Nos tempos do Iluminismo, o filósofo Voltaire (1694-1778) cunhou a frase que sintetiza o direito à liberdade de expressão: “Não concordo com o que dizes, mas defenderei até a morte o teu direito de dizê-lo”. Certamente, essa liberdade não mais conhecemos no Brasil ou, ao menos, temos um mero simulacro dela.
O recente episódio da abertura de inquérito pelo ministro do Supremo Tribunal Federal, Flávio Dino, contra o deputado Marcel van Hattem por uma denúncia realizada na tribuna da Câmara dos Deputados exemplifica bem esse lamentável cenário brasileiro. O Art. 53 da Constituição Federal é cristalino: os congressistas são invioláveis civil e penalmente por quaisquer de suas opiniões, palavras e votos. Ora, se retirarmos a possibilidade de um parlamentar denunciar o abuso de um servidor e uma possível fraude, eliminamos por completo o sistema de freios e contrapesos do país, impossibilitando que o Congresso Nacional exerça seu papel fiscalizador.
É evidente que o deputado do Partido NOVO está cumprindo seu papel constitucional e representando os milhares de eleitores que o escolheram para alertar a população sobre os abusos de poder que vêm ocorrendo no país. Assim, é nítida a distorção das prioridades em nosso país, onde o Judiciário decide investigar um parlamentar por sua denúncia, mas não investiga a denúncia em si. O povo não pode se calar frente a um ministro da mais alta corte do país que utiliza a Polícia Federal para questionar e intimidar um parlamentar.
O fato é que vemos na Suprema Corte brasileira, de forma recorrente, uma alta dose de ativismo judicial misturada com uma conivência com a corrupção e um viés fortemente autoritário.

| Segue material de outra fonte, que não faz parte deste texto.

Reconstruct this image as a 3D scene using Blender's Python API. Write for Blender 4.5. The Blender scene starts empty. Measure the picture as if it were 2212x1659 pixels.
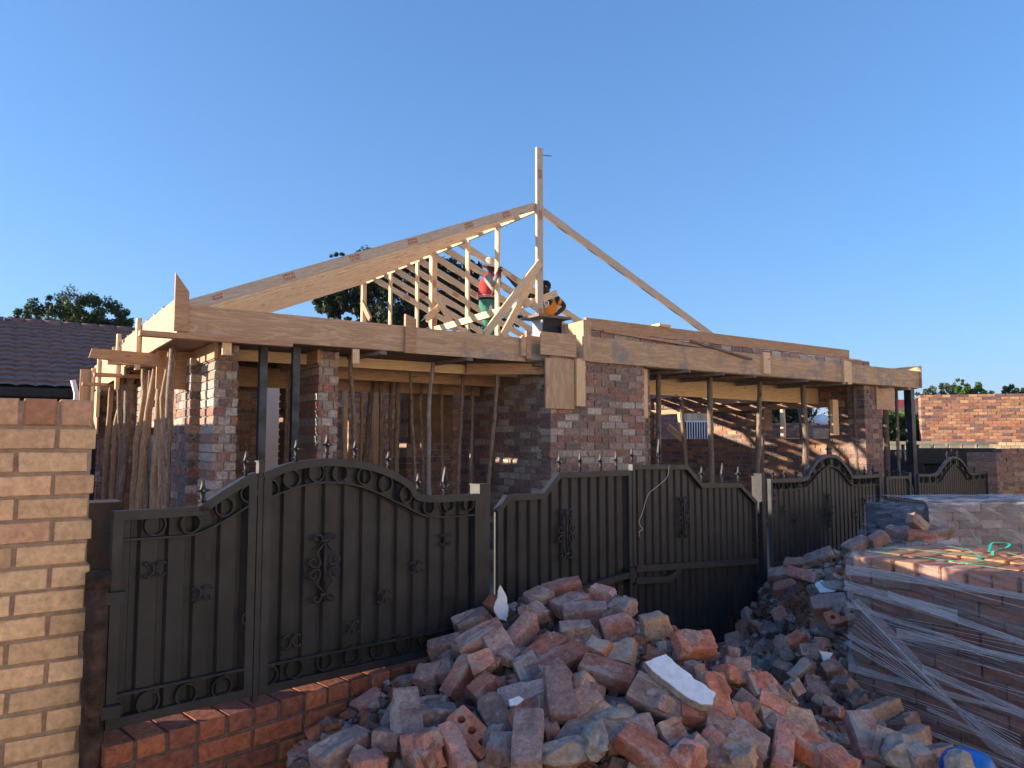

Não é incomum ministros do Supremo Tribunal Federal expressarem suas opiniões políticas sobre temas públicos.
O ministro Barroso, em evento da UNE, enfatizou: “Nós derrotamos o bolsonarismo”; o ministro Alexandre de Moraes, por exemplo, tem sido acusado de perseguir opositores políticos. É claro para todos a interferência legislativa, a postura midiática e as relações pouco republicanas com os poderosos.
No caso específico do deputado, mais uma vez o STF demonstra a usurpação de competências e tenta colocar uma mordaça em um congressista. A tribuna é o lugar da liberdade e da expressão.
Estabelecer limites a essa garantia constitucional é tentar calar o Parlamento e sobrepor o arbítrio à expressão livre e democrática, não raras vezes por mera conveniência política.